Toward mixed-halide perovskites: insight into photo-induced anion phase segregation

Abstract

The tunable bandgap of mixed-halide perovskites (MHPs) makes them suitable for high-performance single-junction photovoltaics (PVs), as well as wide-bandgap components for multi-junction (tandem) structures. However, the composition engineering of halide ions, an effective procedure to adjust the bandgap of MHPs for PVs, result in photoinstability in MHPs due to the photo-induced anion phase segregation (PIAPS) effect. Specifically, MHP materials experience an inevitable phase transition from homogeneous alloys to conjugated lower/higher-bandgap phases, that is, iodide/bromide (I/Br)-rich domains, upon exposure to light.
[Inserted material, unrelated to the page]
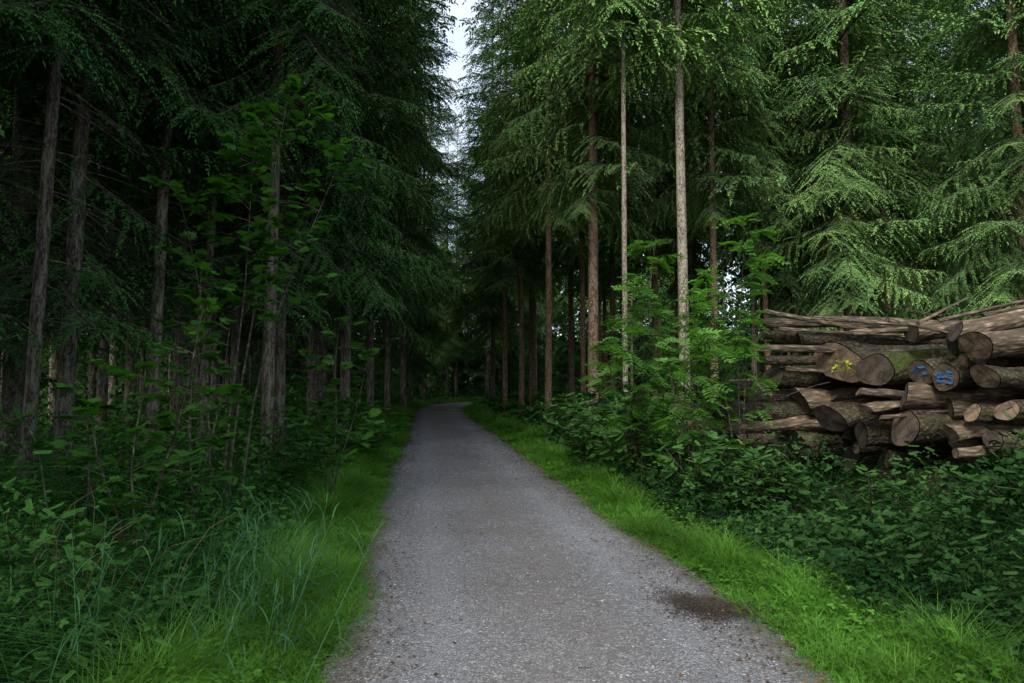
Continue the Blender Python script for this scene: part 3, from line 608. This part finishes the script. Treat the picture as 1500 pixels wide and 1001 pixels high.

Reasonably, the sub-bandgap trapping states can lead to film inhomogeneity and performance deterioration in PVs. Meanwhile, it has been widely proven that the PIAPS phenomenon, even though it is reversible, may limit the commercial integration of MHPs in tandem applications because of their unstable output. Hence, in this review, initially, we study, analyze, and explore the “fashionable” PIAPS phenomenon systematically. Then, the feasible protocols to stabilize MHP materials, especially based on their correlation with the inherent mechanism of the PIAPS phenomenon, are adequately exhibited to help researchers develop more suitable procedures for its suppression. Finally, we provide some potential research points to study the PIAPS phenomenon and stabilize MHPs for their future commercial applications.